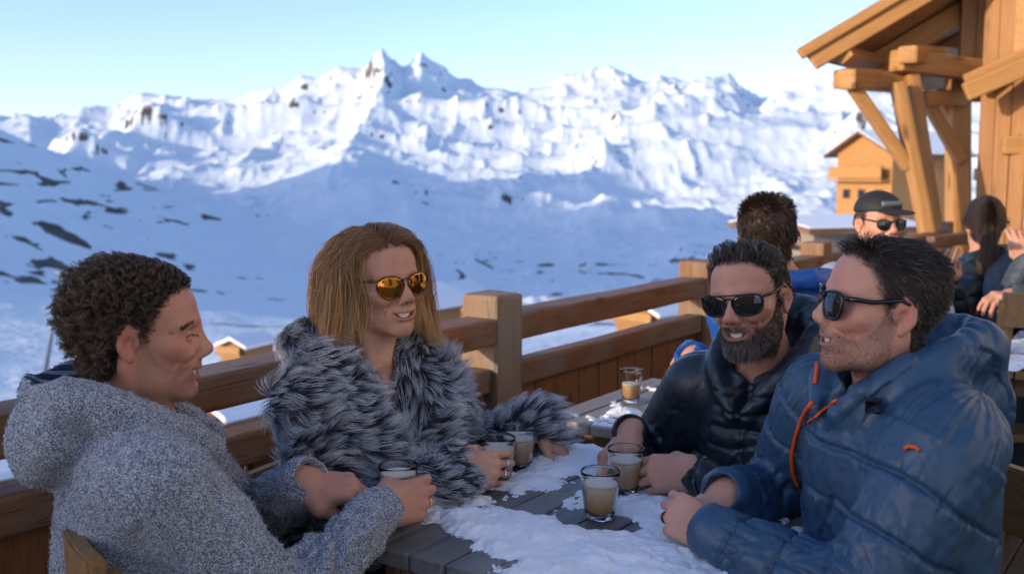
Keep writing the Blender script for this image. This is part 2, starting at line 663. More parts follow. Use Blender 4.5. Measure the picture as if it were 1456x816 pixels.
def head(S, smile=1.0, fem=False, nose=1.0, jaw=1.0, chin=0.0, brow=1.0, slit=False, neck_dir=(0, -.034, -.13), neck_r=.053, open_=1.0):
    S.ell((0, -.014, .034), (.0735, .096, .082), k=.01)
    S.ell((0, .030, .040), (.0615, .054, .056), k=.03)
    S.ell((0, .022, -.028), (.0585, .061, .07), k=.03)
    for s in (-1, 1):
        S.cap((s * .050, -.010, -.046), (s * .0425 * jaw, .018, -.078), .0175, .015 * jaw, k=.03)
        S.cap((s * .0425 * jaw, .018, -.078), (s * .014, .066, -.098), .015 * jaw, .0155, k=.026)
        S.ell((s * .044, .052, -.015), (.023, .022, .0165), k=.024)
        S.ell((s * .0335, .0700, -.0315 + .002 * smile), (.0180, .0160 + .003 * smile, .0150), k=.015)
    S.ell((0, .070 + chin, -.0985), (.021 if not fem else .017, .0175, .016), k=.02)
    S.ell((0, .018, -.074), (.041, .052, .026), k=.03)
    # brow ridge, sockets, lids
    br = .0088 * brow
    S.chain([(-.047, .062, .022), (-.026, .0795, .0245), (0, .0835, .021), (.026, .0795, .0245), (.047, .062, .022)], br, k=.016)
    for s in (-1, 1):
        S.ell((s * .0315, .093, .004), (.0185, .0165, .012), k=.013, op=-1)
        S.ell((s * .0315, .0655, .002), (.0165, .0165, .0125), k=.005)
        if slit:
            S.chain([(s * .0165, .0775, .0005), (s * .025, .0825, .0035), (s * .0335, .0825, .0035), (s * .043, .0765, .0)], .0021, k=.003, op=-1)
            S.chain([(s * .0165, .075, -.008), (s * .028, .0795, -.0095), (s * .042, .074, -.007)], .0012, k=.006, op=-1)
            for q in ((.006, .010), (.0, .0), (-.006, -.010)):
                S.cap((s * .049, .066, q[0]), (s * .060, .050, q[1]), .0009, .0006, k=.006, op=-1)
        S.cap((s * .0105, .082, .004), (s * .0125, .0905, -.028), .0085, .0095, k=.014)
    # nose
    nl = .0105 * nose
    S.cap((0, .0815, .018), (0, .0985 + nl * .7, -.021), .0078, .0092, k=.013)
    S.ell((0, .0970 + nl, -.0265), (.0108, .0108, .0098), k=.010)
    S.cap((0, .096 + nl * .6, -.033), (0, .086, -.044), .0055, .0065, k=.007)
    for s in (-1, 1):
        S.ell((s * .0130, .0935 + nl * .3, -.0315), (.0075, .0115, .0082), k=.007)
        S.ell((s * .0068, .096 + nl * .45, -.0395), (.0040, .0068, .0042), k=.003, op=-1)
    # muzzle, mouth
    S.ell((0, .0645, -.060), (.037, .030, .027), k=.02)
    w = .026 + .006 * smile
    up = .0045 * smile
    def arc(x, y0, z0, curv, lift, flat=0.0):
        t = abs(x / w)
        return A(x, y0 - curv * t * t, z0 + lift * ((1 - flat) * t * t + flat * t ** 5))
    xs = np.linspace(-w, w, 11)
    op = open_ * .0052
    S.chain([arc(x, .0912, -.0580, .0165, up + .001) for x in xs], [.0020, .0026, .0031, .0036, .0038, .0036, .0038, .0036, .0031, .0026, .0020], k=.008)
    S.chain([arc(x, .0872, -.0685 - op, .0145, up + .010 + op, .6) for x in xs], [.0020, .0027, .0035, .0041, .0045, .0047, .0045, .0041, .0035, .0027, .0020], k=.008)
    if open_ > 0:
        # the opening runs from under the upper lip to the top of the lower one
        for f in (.0, .33, .67, 1.0):
            z0 = -.0638 * (1 - f) + (-.0640 - op) * f
            lf = (up + .002) * (1 - f) + (up + .0085 + op) * f
            for y0 in (.1000, .0950, .0895):
                S.chain([arc(x * (.86 + .02 * f), y0, z0, .0170, lf, .6 * f) for x in xs], [.0006, .0013, .0021, .0026, .0028, .0028, .0028, .0026, .0021, .0013, .0006], k=.0015, op=-1)
    else:
        S.chain([arc(x, .0975, -.0630, .0175, up + .003) for x in xs], .0012, k=.003, op=-1)
    S.cap((0, .097, -.045), (0, .099, -.0535), .0016, .002, k=.006, op=-1)
    for s in (-1, 1):
        S.chain([(s * .019, .0955, -.0265), (s * .029, .0855, -.0375), (s * .0385, .0745, -.052), (s * .0405, .066, -.066)], [.0006, .0007, .0007, .0004] if fem else [.0008, .0022, .0025, .0010], k=.0085 + .002 * smile, op=-1)
        S.sph((s * (w + .004), .0745, -.054 + up), .0014, k=.008, op=-1)
        if not fem and smile > 1.2:
            S.chain([(s * .0470, .0645, -.036), (s * .0490, .055, -.050), (s * .0475, .047, -.064)], [.0006, .0012, .0006], k=.006, op=-1)
    S.cap((-.013, .0885, -.0835), (.013, .0885, -.0835), .0022, k=.009, op=-1)
    for s in (-1, 1):
        ear(S, s)
    # neck
    nd = np.asarray(neck_dir, float)
    b = A(0, -.022, -.070)
    S.cap(b, b + nd, neck_r, neck_r * 1.12, k=.028)
    for s in (-1, 1):
        S.cap((s * .052, -.022, -.045), b + nd + A(s * .018, .050, .0), .013, .011, k=.02)
    if not fem:
        S.sph(b + nd * .42 + A(0, neck_r + .001, 0), .010, k=.014)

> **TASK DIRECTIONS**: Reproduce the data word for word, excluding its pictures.

> **THE RESPONSE**:
Keep writing the Blender script for this image. This is part 2, starting at line 663. More parts follow. Use Blender 4.5. Measure the picture as if it were 1456x816 pixels.
def head(S, smile=1.0, fem=False, nose=1.0, jaw=1.0, chin=0.0, brow=1.0, slit=False, neck_dir=(0, -.034, -.13), neck_r=.053, open_=1.0):
    S.ell((0, -.014, .034), (.0735, .096, .082), k=.01)
    S.ell((0, .030, .040), (.0615, .054, .056), k=.03)
    S.ell((0, .022, -.028), (.0585, .061, .07), k=.03)
    for s in (-1, 1):
        S.cap((s * .050, -.010, -.046), (s * .0425 * jaw, .018, -.078), .0175, .015 * jaw, k=.03)
        S.cap((s * .0425 * jaw, .018, -.078), (s * .014, .066, -.098), .015 * jaw, .0155, k=.026)
        S.ell((s * .044, .052, -.015), (.023, .022, .0165), k=.024)
        S.ell((s * .0335, .0700, -.0315 + .002 * smile), (.0180, .0160 + .003 * smile, .0150), k=.015)
    S.ell((0, .070 + chin, -.0985), (.021 if not fem else .017, .0175, .016), k=.02)
    S.ell((0, .018, -.074), (.041, .052, .026), k=.03)
    # brow ridge, sockets, lids
    br = .0088 * brow
    S.chain([(-.047, .062, .022), (-.026, .0795, .0245), (0, .0835, .021), (.026, .0795, .0245), (.047, .062, .022)], br, k=.016)
    for s in (-1, 1):
        S.ell((s * .0315, .093, .004), (.0185, .0165, .012), k=.013, op=-1)
        S.ell((s * .0315, .0655, .002), (.0165, .0165, .0125), k=.005)
        if slit:
            S.chain([(s * .0165, .0775, .0005), (s * .025, .0825, .0035), (s * .0335, .0825, .0035), (s * .043, .0765, .0)], .0021, k=.003, op=-1)
            S.chain([(s * .0165, .075, -.008), (s * .028, .0795, -.0095), (s * .042, .074, -.007)], .0012, k=.006, op=-1)
            for q in ((.006, .010), (.0, .0), (-.006, -.010)):
                S.cap((s * .049, .066, q[0]), (s * .060, .050, q[1]), .0009, .0006, k=.006, op=-1)
        S.cap((s * .0105, .082, .004), (s * .0125, .0905, -.028), .0085, .0095, k=.014)
    # nose
    nl = .0105 * nose
    S.cap((0, .0815, .018), (0, .0985 + nl * .7, -.021), .0078, .0092, k=.013)
    S.ell((0, .0970 + nl, -.0265), (.0108, .0108, .0098), k=.010)
    S.cap((0, .096 + nl * .6, -.033), (0, .086, -.044), .0055, .0065, k=.007)
    for s in (-1, 1):
        S.ell((s * .0130, .0935 + nl * .3, -.0315), (.0075, .0115, .0082), k=.007)
        S.ell((s * .0068, .096 + nl * .45, -.0395), (.0040, .0068, .0042), k=.003, op=-1)
    # muzzle, mouth
    S.ell((0, .0645, -.060), (.037, .030, .027), k=.02)
    w = .026 + .006 * smile
    up = .0045 * smile
    def arc(x, y0, z0, curv, lift, flat=0.0):
        t = abs(x / w)
        return A(x, y0 - curv * t * t, z0 + lift * ((1 - flat) * t * t + flat * t ** 5))
    xs = np.linspace(-w, w, 11)
    op = open_ * .0052
    S.chain([arc(x, .0912, -.0580, .0165, up + .001) for x in xs], [.0020, .0026, .0031, .0036, .0038, .0036, .0038, .0036, .0031, .0026, .0020], k=.008)
    S.chain([arc(x, .0872, -.0685 - op, .0145, up + .010 + op, .6) for x in xs], [.0020, .0027, .0035, .0041, .0045, .0047, .0045, .0041, .0035, .0027, .0020], k=.008)
    if open_ > 0:
        # the opening runs from under the upper lip to the top of the lower one
        for f in (.0, .33, .67, 1.0):
            z0 = -.0638 * (1 - f) + (-.0640 - op) * f
            lf = (up + .002) * (1 - f) + (up + .0085 + op) * f
            for y0 in (.1000, .0950, .0895):
                S.chain([arc(x * (.86 + .02 * f), y0, z0, .0170, lf, .6 * f) for x in xs], [.0006, .0013, .0021, .0026, .0028, .0028, .0028, .0026, .0021, .0013, .0006], k=.0015, op=-1)
    else:
        S.chain([arc(x, .0975, -.0630, .0175, up + .003) for x in xs], .0012, k=.003, op=-1)
    S.cap((0, .097, -.045), (0, .099, -.0535), .0016, .002, k=.006, op=-1)
    for s in (-1, 1):
        S.chain([(s * .019, .0955, -.0265), (s * .029, .0855, -.0375), (s * .0385, .0745, -.052), (s * .0405, .066, -.066)], [.0006, .0007, .0007, .0004] if fem else [.0008, .0022, .0025, .0010], k=.0085 + .002 * smile, op=-1)
        S.sph((s * (w + .004), .0745, -.054 + up), .0014, k=.008, op=-1)
        if not fem and smile > 1.2:
            S.chain([(s * .0470, .0645, -.036), (s * .0490, .055, -.050), (s * .0475, .047, -.064)], [.0006, .0012, .0006], k=.006, op=-1)
    S.cap((-.013, .0885, -.0835), (.013, .0885, -.0835), .0022, k=.009, op=-1)
    for s in (-1, 1):
        ear(S, s)
    # neck
    nd = np.asarray(neck_dir, float)
    b = A(0, -.022, -.070)
    S.cap(b, b + nd, neck_r, neck_r * 1.12, k=.028)
    for s in (-1, 1):
        S.cap((s * .052, -.022, -.045), b + nd + A(s * .018, .050, .0), .013, .011, k=.02)
    if not fem:
        S.sph(b + nd * .42 + A(0, neck_r + .001, 0), .010, k=.014)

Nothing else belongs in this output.